Istri Nabi Muhammad Saw Khadijah Binti Khuwailid Ra, Ummul Mukminin

Khadijah binti Khuwailid RA merupakan seorang wanita terpandang di Makkah, dari keturunan yang mulia, juga seorang pengusaha yang sukses. Khadijah telah menikah dua kali sebelum pernikahannya dengan Nabi Muhammad Saw.

Sebagian riwayat mengatakan bahwa Khadijah menikah pertama kalinya dengan Atik bin Aidz, dari pernikahaannya itu ia mempunyai seorang anak perempuan bernama Hindun, yang kemudian menjadi seorang muslimah yang taat.
Kisah Nabi Muhammad Saw 3 Istri
Istri - Istri Rasulullah Saw
Setelah berpisah dengan Atik, Khadijah menikah lagi dengan Abu Halah, atau nama aslinya Nabasyi bin Malik. Dari pernikahannya ini ia mempunyai dua orang anak, lelaki dan perempuan (sebagian riwayat mengatakan, keduanya lelaki). Pada pernikahan ini Khadijah menjadi janda karena Abu Halah meninggal lebih dulu dari Khadijah,.Riwayat lain menyebutkan, Abu Halah suami pertamanya, baru kemudian Atik bin Aidz.
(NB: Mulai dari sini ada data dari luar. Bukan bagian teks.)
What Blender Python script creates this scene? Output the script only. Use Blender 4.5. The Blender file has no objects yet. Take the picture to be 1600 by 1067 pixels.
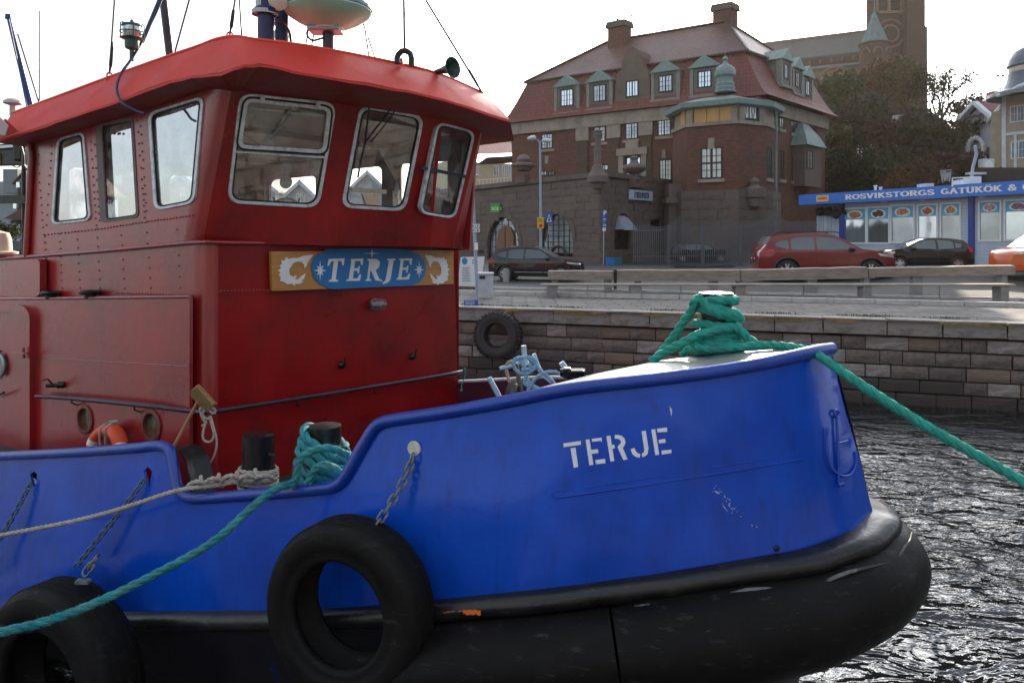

Dalam status jandanya yang kedua kali ini, banyak sekali pemuka dari kaum Quraisy yang ingin memperistrinya, tetapi dengan tegas ia menolaknya. Karena beliau hanya hanya tertarik pada orang –orang yang baik budi pekerti dan ahklahnya.

Dalam menjalankan bisnisnya Khadijah mempunyai kebiasaan meminta seseorang untuk bekerja sama dengan orang lain dan membagi keuntungan dengan mereka. Pada saat itu ketika ia mendengar kabar tentang Nabi Muhammad Saw yang mempunyai kejujuran, kredibilitas dan kemuliaan akhlak yang tinggi, ia menawarkan untuk bekerja sama dan menjalankan bisnis perdagangan Khadijah ke negeri Syam.

Awalnya Nabi Muhammad Saw menolak untuk bekerja sama karena takut mengecewakan Kahdijah. Namun setelah mendapatkan nasihat dan dukungan dari pamannya, Abu Thalib, akhirnya Nabi Saw yang kala itu masih pemuda berusia 25 tahun menerima tawaran Khadijah untuk menjalankan bisnisnya.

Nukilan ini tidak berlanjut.